**PROBLEM DESCRIPTION:** Your task is to reproduce, verbatim and without pictures, the lines from the opening of the listing through the line containing "n=6).build('wire', 'steel_dark', dr, world=True)".

**DATA:**
══════════

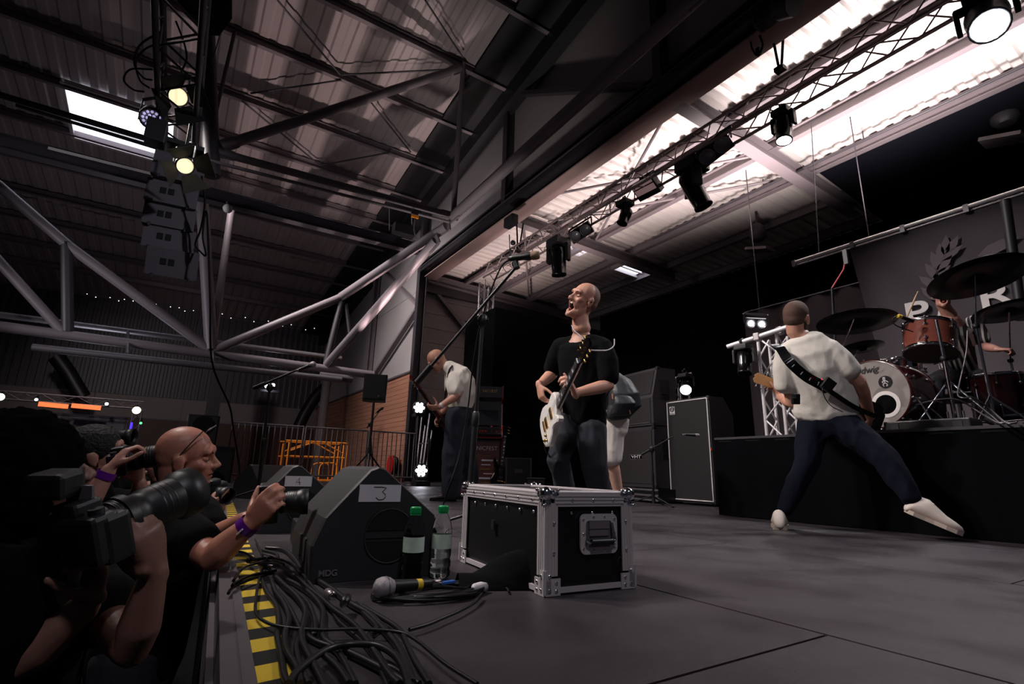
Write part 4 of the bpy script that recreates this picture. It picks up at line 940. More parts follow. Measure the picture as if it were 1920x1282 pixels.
def leaf(px, py, ang, L=.27):
    q = onX(px, py, BX-.012); a = math.radians(ang); pts = [(-.5, 0), (-.2, .16), (.15, .15), (.5, 0), (.15, -.15), (-.2, -.16)]
    MB().prism([(L*(x*math.cos(a)-y*math.sin(a)), L*(x*math.sin(a)+y*math.cos(a))) for x, y in pts], 0, .003, Mb, q).build('leaf', 'banner_mark', bn, world=True)
for px, py, ang in ((1743, 551, 125), (1740, 529, 128), (1747, 509, 112), (1753, 489, 98), (1763, 475, 85), (1773, 461, 80), (1785, 461, 55), (1784, 475, 30), (1770, 496, 45), (1764, 513, 35)): leaf(px, py, ang)
leaf(1872, 462, 15, .4)
MB().tube([onX(x, y, BX-.012) for x, y in ((1756, 515), (1762, 500), (1772, 475), (1776, 468))], .006, n=4).build('stem', 'banner_mark', bn, world=True)
pole = thing('banner_pole', 'dark upright pole crossing the right part of the banner', 'pole', onX(1912, 560, 6.9)); MB().cyl(onX(1916, 600, 6.9), onX(1885, 375, 6.9), .045).build('tube', 'steel_black', pole, world=True)
# lower pale backdrop cloth seen left of the banner
dr = thing('grey_backdrop', 'plain grey backdrop cloth hanging left of the banner behind the guitarist', 'cloth', (8.3, 3.6, .7))
tl, tr = onX(1395, 590, 8.3), onX(1600, 530, 8.3); zt_ = (tl.z+tr.z)/2; y_l, y_r = tl.y, tr.y-.8
mb = MB(); n = 40; P = []
for i in range(n+1):
    y = y_l+(y_r-y_l)*i/n; P += [(8.3+.02*math.sin(i*.9), y, zt_), (8.3+.035*math.sin(i*.9+.3), y, .02)]
mb.add(P, [(2*i, 2*i+1, 2*i+3, 2*i+2) for i in range(n)], True); mb.build('cloth', 'banner', dr, world=True)
MB().cyl((8.3, y_l, zt_), (8.3, y_r, zt_), .02).build('batten', 'steel_dark', dr, world=True)
for yy in (y_l-.3, y_r+.5): MB().cyl((8.3, yy, zt_), (8.3, yy, 6.0), .008, n=6).build('wire', 'steel_dark', dr, world=True)

# ------------------------------------------------------------------ truss tower with lights behind the right guitarist
q = V((4.98, 2.84, RZ)); truss('truss_tower', 'silver truss tower with lamps behind the white-shirted guitarist', q, q+V((0, 0, 1.06)), .20, .20, .016, side=(1, 0, 0), m_='alu_bright')
cb = thing('cross_bar', 'silver pipe clamped across the top of the truss tower', 'pipe', q+V((0, 0, 1.1))); MB().cyl(dep(1364, 650, 5.3), dep(1480, 612, 4.9), .024).build('tube', 'alu_bright', cb, world=True)
for px, py in ((1420, 632), (1462, 620)): MB().box(dep(px, py, 5.1), (.07, .06, .08), None, .01).build('coupler', 'alu', cb, world=True)
blinder('two-lamp blinder glowing softly on top of the truss tower', dep(1418, 607, 5.1), cam_dir(dep(1418, 607, 5.1))+V((0, 0, -.15)), .20, 'led_soft', horiz=RT, sc=.5)
moving_head('dark moving head hanging from the pipe left of the truss tower', dep(1393, 646, 5.2), V((-.25, -.1, -1)), .26, .075, 'glass_dark', .55)
# small truss and lamp behind the cabinets
q = V((6.4, 5.2, 0)); truss('truss_tower', 'small silver truss stub behind the guitar cabinets', q, q+V((0, 0, 1.72)), .20, .22, .016, side=(1, 0, 0))
cb = thing('cross_bar', 'short silver pipe on the small truss stub', 'pipe', q+V((0, 0, 1.72))); MB().cyl(dep(1258, 712, 7.9), dep(1297, 700, 7.7), .024).build('tube', 'alu', cb, world=True)
moving_head('small moving head with a lit lens behind the bass cabinet', dep(1284, 700, 7.7), cam_dir(dep(1284, 720, 7.7))+V((0, 0, -.5)), .28, .10, 'led_soft', .6)
# ------------------------------------------------------------------ drum kit
mat('drum_wood', (120, 66, 56), .2, coat=.6, var=.12, scale=6, stretch=(1, 1, 6)); mat('drum_red', (58, 18, 20), .2, coat=.5); mat('drumhead', (176, 166, 162), .55); mat('tom_head', (120, 100, 98), .5); mat('cymbal', (26, 24, 27), .38, metal=.6)
def drum(label, name, c, axis, R, D, shell, heads=('drumhead', 'drumhead'), lugs=8, cat='drum'):
    c, axis = V(c), V(axis).normalized(); t = thing(name, label, cat, c)
    MB().lathe([(R, -D/2), (R, D/2)], c, axis, 40, cap=False).build('shell', shell, t, world=True)
    for s_, h_ in ((-1, heads[0]), (1, heads[1])):
        MB().lathe([(0, s_*(D/2+.004)), (R*.985, s_*(D/2+.004))], c, axis, 40).build('head', h_, t, world=True)
        MB().lathe([(R*.985, s_*(D/2+.010)), (R*1.03, s_*(D/2+.010)), (R*1.03, s_*(D/2-.018)), (R*1.005, s_*(D/2-.018))], c, axis, 40, cap=False).build('hoop', 'chrome' if R < .26 else 'drum_red', t, world=True)
    f = frame(axis)
    for k in range(lugs):
        a = 2*math.pi*k/lugs+.2; e = f @ V((math.cos(a), math.sin(a), 0))
        for s_ in (-1, 1):
            lg = MB(); p = c+e*R*1.04+axis*s_*D*.26; lg.ell(p, .014, nu=10, nv=8); lg.cyl(p, c+e*R*1.045+axis*s_*(D/2+.012), .004, n=6); lg.ell(c+e*R*1.045+axis*s_*(D/2+.004), .011, nu=8, nv=6); lg.build('lug', 'chrome', t, world=True)
    return t
bdc = dep(1637, 739, 4.25); bax = V((1, -.10, -.02)).normalized(); R = .28
bd = drum('bass drum with a white front head and dark red shell', 'bass_drum', bdc+bax*.20, bax, R, .40, 'drum_red', lugs=10)
fx = V((0, 0, 1)); xr = bax.cross(V((0, 0, 1))).normalized(); xr = xr if xr.dot(RT) > 0 else -xr; zu = xr.cross(-bax) if xr.cross(-bax).z > 0 else -xr.cross(-bax); Mb_ = Matrix((xr, zu, -bax)).transposed()
fc = bdc-bax*.007
def on_head(px, py): d = ray(px, py); tt = (fc-CAM).dot(bax)/d.dot(bax); return CAM+d*tt
text('head_script', 'Ludwig', .075, Mb_, on_head(1621, 695)-bax*.001, 'ink', bd, True, extrude=.0005, shear=.25, weight=.0012)
bc = on_head(1660, 716); MB().lathe([(0, .001), (.052, .001)], bc, -bax, 28).build('badge', 'ink', bd, world=True)
mb = MB(); S = lambda x, y: bc-bax*.003+xr*x*.052+zu*y*.052
for pts in ([(-.1, .28), (-.05, -.15)], [(-.05, -.15), (-.35, -.4), (-.2, -.72)], [(-.05, -.15), (.3, -.38), (.1, -.7), (.35, -.62)], [(-.1, .2), (.25, .1), (.45, -.12)], [(-.1, .2), (-.4, .1), (-.32, -.15)], [(-.28, .72), (.1, .72)]): mb.tube([S(*p) for p in pts], .0045, n=5)
mb.tube([S(-.1+.15*math.cos(a), .45+.15*math.sin(a)) for a in [2*math.pi*k/14 for k in range(15)]], .0045, n=5); mb.build('stick_figure', 'paper', bd, world=True)
pc_ = on_head(1661, 758); pr2 = MB().lathe([(.078, .001), (.105, .002), (.108, .001)], pc_, -bax, 32, cap=False).build('port_ring', 'banner_white', bd, world=True); MB().lathe([(0, .0012), (.078, .0012)], pc_, -bax, 28).build('port_hole', 'black_gloss', bd, world=True)
mb = MB(); mb.cyl(bdc+bax*.1+xr*.27+V((0, 0, -.06)), V((bdc.x-.05, (bdc+xr*.42).y, RZ+.01)), .008); mb.build('spur', 'chrome', bd, world=True)
mb = MB(); mb.cyl(bdc+bax*.1-xr*.27+V((0, 0, -.06)), V((bdc.x-.05, (bdc-xr*.42).y, RZ+.01)), .008); mb.build('spur', 'chrome', bd, world=True)
tc_ = dep(1743, 638, 4.4); drum('copper-coloured rack tom seen from below', 'rack_tom', tc_, V((.30, .0, 1)), .185, .25, 'drum_wood', ('tom_head', 'drumhead'), 6)
drum('snare drum behind the bass drum', 'snare_drum', dep(1690, 688, 5.1), V((-.05, 0, 1)), .18, .14, 'chrome', lugs=8)
ft = V((dep(1868, 700, 4.7).x, dep(1868, 700, 4.7).y, RZ+.42)); t = drum('dark red floor tom at the right end of the kit', 'floor_tom', ft, V((0, 0, 1)), .20, .38, 'drum_red', lugs=8)
for k in range(3): a = k*2.1; MB().cyl(ft+V((.215*math.cos(a), .215*math.sin(a), -.05)), V((ft.x+.225*math.cos(a), ft.y+.225*math.sin(a), RZ)), .008).build('leg', 'chrome', t, world=True)
def cymbal(label, c, R, tilt, base, name='crash_cymbal', hat=False):
    c = V(c); n = V(tilt).normalized(); t = thing(name, label, 'cymbal', V(base))
    MB().lathe([(.006, .028), (R*.10, .024), (R*.17, .012), (R*.2, .004), (R*.6, -.004), (R, -.014), (R, -.0155), (R*.6, -.006), (R*.2, .002), (R*.15, .010), (.006, .025)], c, n, 40, cap=False).build('bow', 'cymbal', t, world=True)
    if hat: MB().lathe([(R*.17, -.044), (R*.2, -.034), (R*.6, -.026), (R, -.018)], c, n, 36, cap=False).build('bow', 'cymbal', t, world=True)
    base = V(base); top = c-n*.02
    mid = V((base.x, base.y, base.z+(top.z-base.z)*.7)); MB().cyl(base+V((0, 0, .1)), mid, .011).build('lower_tube', 'chrome', t, world=True); MB().cyl(mid, c+n*.05, .007).build('boom', 'chrome', t, world=True)
    MB().ell(mid, .025).build('joint', 'steel_black', t, world=True); MB().lathe([(.012, .028), (.016, .035), (.012, .05)], c, n, 10).build('wing_nut', 'steel_black', t, world=True)
    for k in range(3):
        a = k*2.094+.8; e = V((base.x+.3*math.cos(a), base.y+.3*math.sin(a), base.z+.01)); lg = MB().cyl(base+V((0, 0, .33)), e, .009, n=8); lg.cyl(base+V((0, 0, .12)), base.lerp(e, .55)+V((0, 0, .13)), .006, n=6); l_ = lg.build('leg', 'chrome', t, world=True); MB().ell(e, .015, nu=8, nv=6).build('rubber_foot', 'rubber', l_, world=True)
    return t
def rb(px, py, d): p = dep(px, py, d); return V((p.x, p.y, RZ))
cymbal('large black crash cymbal right of the guitarist head', dep(1605, 601, 4.75), .325, V((.10, .06, 1)), rb(1572, 700, 4.9))
cymbal('pair of black hi-hat cymbals under the large crash', dep(1616, 648, 5.0), .185, V((.06, .14, 1)), rb(1590, 720, 5.05), 'hi_hat', True)
cymbal('highest black cymbal in front of the banner', dep(1832, 518, 4.25), .345, V((.12, .20, 1)), rb(1862, 770, 4.05))
cymbal('low black cymbal at the right edge of the kit', dep(1895, 580, 4.6), .28, V((.08, .12, 1)), rb(1900, 700, 4.9), 'ride_cymbal')
# tall overhead microphone stand in front of the kit
def drumstand(label, pts, m_='chrome', r=.012):
    t = thing('hardware_stand', label, 'stand', (pts[-1].x, pts[-1].y, RZ)); MB().tube(pts[:2], r, n=10).build('upper_tube', m_, t, world=True)
    MB().tube(pts[1:], r*1.3, n=10).build('lower_tube', m_, t, world=True); MB().ell(pts[1], r*2.2).build('clutch', 'steel_black', t, world=True); b = pts[-1]
    for k in range(3):
        a = k*2.094+.3; e = V((b.x+.34*math.cos(a), b.y+.34*math.sin(a), RZ+.01)); MB().cyl(b+V((0, 0, .34)), e, .010, n=8).build('leg', m_, t, world=True)
    return t
b = rb(1790, 780, 4.0); drumstand('chrome stand rising in front of the copper tom', [dep(1755, 600, 4.15), dep(1770, 672, 4.05), b+V((0, 0, .1))])
b = rb(1702, 760, 4.3); drumstand('short chrome stand right of the bass drum', [dep(1715, 690, 4.5), dep(1712, 740, 4.4), b+V((0, 0, .1))], r=.010)
b = rb(1562, 720, 5.4); t = thing('overhead_stand', 'black overhead stand with a pink cable left of the banner', 'stand', b); MB().cyl(b, dep(1560, 540, 5.4), .014).build('tube', 'black_plastic', t, world=True); MB().tube([dep(1560, 540, 5.4), dep(1582, 505, 5.4), dep(1586, 480, 5.4)], .009).build('boom', mat('pink_red', (170, 60, 70), .5), t, world=True); MB().box(dep(1586, 482, 5.4), (.04, .04, .16)).build('microphone', 'black_plastic', t, world=True)
mk_ = thing('drum_microphone', 'clip microphone with a yellow band above the copper tom', 'microphone', dep(1700, 600, 4.3)); MB().cyl(dep(1712, 602, 4.3), dep(1690, 594, 4.3), .016).build('body', 'black_plastic', mk_, world=True); MB().cyl(dep(1690, 594, 4.3), dep(1684, 592, 4.3), .017).build('yellow_band', 'yellow', mk_, world=True); MB().tube(spline([dep(1682, 592, 4.3), dep(1674, 598, 4.3), dep(1680, 610, 4.3), dep(1712, 622, 4.3)]), .005).build('goose_neck', 'black_plastic', mk_, world=True)
ds = thing('drumstick', 'pale drumstick raised above the copper tom', 'drumstick', dep(1700, 595, 4.6)); MB().lathe([(.004, 0), (.007, .05), (.0075, .28), (.004, .34), (.0055, .355), (.003, .365)], dep(1698, 600, 4.6), dep(1717, 556, 4.7)-dep(1698, 600, 4.6), 10).build('shaft', mat('stick_wood', (190, 160, 130), .5), ds, world=True)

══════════

**EXERCISE OUTPUT:**
Write part 4 of the bpy script that recreates this picture. It picks up at line 940. More parts follow. Measure the picture as if it were 1920x1282 pixels.
def leaf(px, py, ang, L=.27):
    q = onX(px, py, BX-.012); a = math.radians(ang); pts = [(-.5, 0), (-.2, .16), (.15, .15), (.5, 0), (.15, -.15), (-.2, -.16)]
    MB().prism([(L*(x*math.cos(a)-y*math.sin(a)), L*(x*math.sin(a)+y*math.cos(a))) for x, y in pts], 0, .003, Mb, q).build('leaf', 'banner_mark', bn, world=True)
for px, py, ang in ((1743, 551, 125), (1740, 529, 128), (1747, 509, 112), (1753, 489, 98), (1763, 475, 85), (1773, 461, 80), (1785, 461, 55), (1784, 475, 30), (1770, 496, 45), (1764, 513, 35)): leaf(px, py, ang)
leaf(1872, 462, 15, .4)
MB().tube([onX(x, y, BX-.012) for x, y in ((1756, 515), (1762, 500), (1772, 475), (1776, 468))], .006, n=4).build('stem', 'banner_mark', bn, world=True)
pole = thing('banner_pole', 'dark upright pole crossing the right part of the banner', 'pole', onX(1912, 560, 6.9)); MB().cyl(onX(1916, 600, 6.9), onX(1885, 375, 6.9), .045).build('tube', 'steel_black', pole, world=True)
# lower pale backdrop cloth seen left of the banner
dr = thing('grey_backdrop', 'plain grey backdrop cloth hanging left of the banner behind the guitarist', 'cloth', (8.3, 3.6, .7))
tl, tr = onX(1395, 590, 8.3), onX(1600, 530, 8.3); zt_ = (tl.z+tr.z)/2; y_l, y_r = tl.y, tr.y-.8
mb = MB(); n = 40; P = []
for i in range(n+1):
    y = y_l+(y_r-y_l)*i/n; P += [(8.3+.02*math.sin(i*.9), y, zt_), (8.3+.035*math.sin(i*.9+.3), y, .02)]
mb.add(P, [(2*i, 2*i+1, 2*i+3, 2*i+2) for i in range(n)], True); mb.build('cloth', 'banner', dr, world=True)
MB().cyl((8.3, y_l, zt_), (8.3, y_r, zt_), .02).build('batten', 'steel_dark', dr, world=True)
for yy in (y_l-.3, y_r+.5): MB().cyl((8.3, yy, zt_), (8.3, yy, 6.0), .008, n=6).build('wire', 'steel_dark', dr, world=True)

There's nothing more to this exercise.